Friday, September 25, 2020

Mail Room: Advanced Labyrinth Lord

The Advanced Labyrinth Lord book came today, and it is a nice collection of everything in one place. All the monsters in one list, consolidated treasure tables, and one spell list. I got this book and instantly...

...I wanted a higher quality stitched binding, heavier stock paper, a bookmark, and a real "deluxe" edition with more artwork and content. More OSR art. Art for all the monsters. That sense of quality and drama. Celebrate the hobby and genre by going all out. I swear some of the newer really high-quality roleplaying books are spoiling me. You take one look at Alien, OS Essentials, or Zweihander and you instantly want that. Something to pass down. Something permanent, you know?

If there was another version of AL&L I would love it to be this "going all out" ultimate version and I would kickstart support this at a premium level.


LL: The Linux of OSR

Old School Essentials feels more like the Unix version of B/X, while Labyrinth Lord feels more like a user-experienced Linux release. The support among 3rd party products for Labyrinth Lord is good, and this delivers a version of the game that is a mash-up between D&D and AD&D that I remember when I started playing in the late 70's. Back then, we had our campaign, and every new book that came out - D&D or AD&D was mashed into our world.

I do like Old School Essentials as the lower-level compatibility layer for B/X, and both can co-exist. Labyrinth Lord is that distribution of Linux with the MP3 and video player, solitaire, games, a media center, Libre Office, all the browsers, the dev tools, and a web server built in. There is a lot in Labyrinth Lord and it can do a lot of stories and fantasy genres easily, even if you do not use it all. Demons? Devils? Cthulhu? Dragons? Undead? Vampires? Evil cults and gods? Orcs and goblins? Barbarians? Your campaign bad guys are all in the book (or one easy to find).


Keeps Me Coming Back

Labyrinth Lord is the game that keeps me coming back to OSR. Of all of the games I own, even Basic Fantasy and Dungeon Crawl Classics, Labyrinth Lord is the game I have on my desk. These days, it is "D&D" for me, the way I think of fantasy adventuring, and the framework I use for thinking about this type of dungeon gaming.

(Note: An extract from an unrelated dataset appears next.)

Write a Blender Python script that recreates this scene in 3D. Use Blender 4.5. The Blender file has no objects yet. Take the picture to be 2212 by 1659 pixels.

With a lot of modern games, they are over 1,000 pages to read and learn just to get started, optimized builds and combat strategies, and designed to take all of your mental effort to be a part of and absorb. Pathfinder eventually got too big for our group to play, and it was more fun to read and look at the art.

To "think" in OSR plus have a lot of options, plus compatibility with older adventures, and feeling like how I started with the game while keeping that simplicity, Labyrinth Lord hits a sweet spot.